As I hope it has been demonstrated, this writerly sleight of hand is made possible by the introduction of an internal presence, on an intermediary tier of the narrative hierarchy, that serves to distance us as knowing consumers of fiction, and weaken our judgment to regard fiction and reality in ways that are sensible and trustworthy.  In Griffin’s story this presence is of course the boy’s mother, but we will find an analogue in the small audience which hears Douglas’s tale, as we proceed to that which constitutes the actual bulk of James’s book.  That Douglas’s tale is presented as it is — as decidedly performed to a captive and (arguably) discerning audience — defers our vantage from truly external (to James’ book) to one which is internal.  It brings us down a narrative tier to sit alongside Douglas and his listeners, so that we may forget our usual place above them and get caught up in their fiction.  In the same way that we gave up our own judgmental authority to the mother in Griffin’s story, we once again lose our footing in reality as we grant to an audience within James’ book — both the particular audience of characters who listen, and our broader co-occupation of that level of perspective — the “real” power to dismiss or confirm the events in the governess’s tale as we will soon hear them.

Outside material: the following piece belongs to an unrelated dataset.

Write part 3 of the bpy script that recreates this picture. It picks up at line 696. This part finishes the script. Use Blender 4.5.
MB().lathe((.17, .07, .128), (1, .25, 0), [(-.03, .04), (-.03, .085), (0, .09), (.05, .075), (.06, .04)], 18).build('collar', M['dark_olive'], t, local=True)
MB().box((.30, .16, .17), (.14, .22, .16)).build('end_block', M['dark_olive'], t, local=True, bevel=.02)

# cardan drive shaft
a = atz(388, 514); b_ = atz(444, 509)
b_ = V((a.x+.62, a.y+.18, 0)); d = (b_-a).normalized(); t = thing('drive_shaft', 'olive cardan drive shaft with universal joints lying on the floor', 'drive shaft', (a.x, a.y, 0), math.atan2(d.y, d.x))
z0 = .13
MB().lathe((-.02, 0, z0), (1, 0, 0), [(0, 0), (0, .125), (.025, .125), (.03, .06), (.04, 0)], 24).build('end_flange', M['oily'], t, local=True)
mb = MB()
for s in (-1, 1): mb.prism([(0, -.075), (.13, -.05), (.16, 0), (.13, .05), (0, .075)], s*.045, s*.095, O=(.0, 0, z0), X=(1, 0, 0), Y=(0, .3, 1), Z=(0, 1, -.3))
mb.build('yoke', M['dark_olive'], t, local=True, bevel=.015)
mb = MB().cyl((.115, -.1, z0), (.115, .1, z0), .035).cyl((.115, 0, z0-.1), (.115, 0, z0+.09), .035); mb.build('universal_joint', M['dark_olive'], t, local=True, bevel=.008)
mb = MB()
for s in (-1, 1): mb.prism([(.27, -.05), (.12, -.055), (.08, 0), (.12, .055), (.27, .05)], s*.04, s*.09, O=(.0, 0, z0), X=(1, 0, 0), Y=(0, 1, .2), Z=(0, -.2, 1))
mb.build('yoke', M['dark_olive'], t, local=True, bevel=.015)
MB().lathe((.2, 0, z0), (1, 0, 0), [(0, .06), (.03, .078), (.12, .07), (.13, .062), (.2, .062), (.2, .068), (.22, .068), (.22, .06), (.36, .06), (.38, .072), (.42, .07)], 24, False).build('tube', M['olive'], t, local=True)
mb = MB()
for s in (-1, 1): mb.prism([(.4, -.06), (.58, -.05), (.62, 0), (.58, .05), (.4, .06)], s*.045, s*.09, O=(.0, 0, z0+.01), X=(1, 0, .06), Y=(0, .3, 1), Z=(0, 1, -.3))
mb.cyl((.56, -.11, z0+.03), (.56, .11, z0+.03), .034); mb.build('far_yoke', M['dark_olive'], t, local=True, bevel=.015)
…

Just as the mother in Griffin’s story cripples our judgment in a way that allows horror to be actually possible — that enables us to feel her fear as co-participants, and not removed spectators — so will this distancing through narrative framework of the larger story enable everything that is interesting about “The Turn of the Screw”, from its power to invoke endless literary debate, to its simple power to horrify.  Each of these layers of narrative distancing — these are the real screw-turns!!!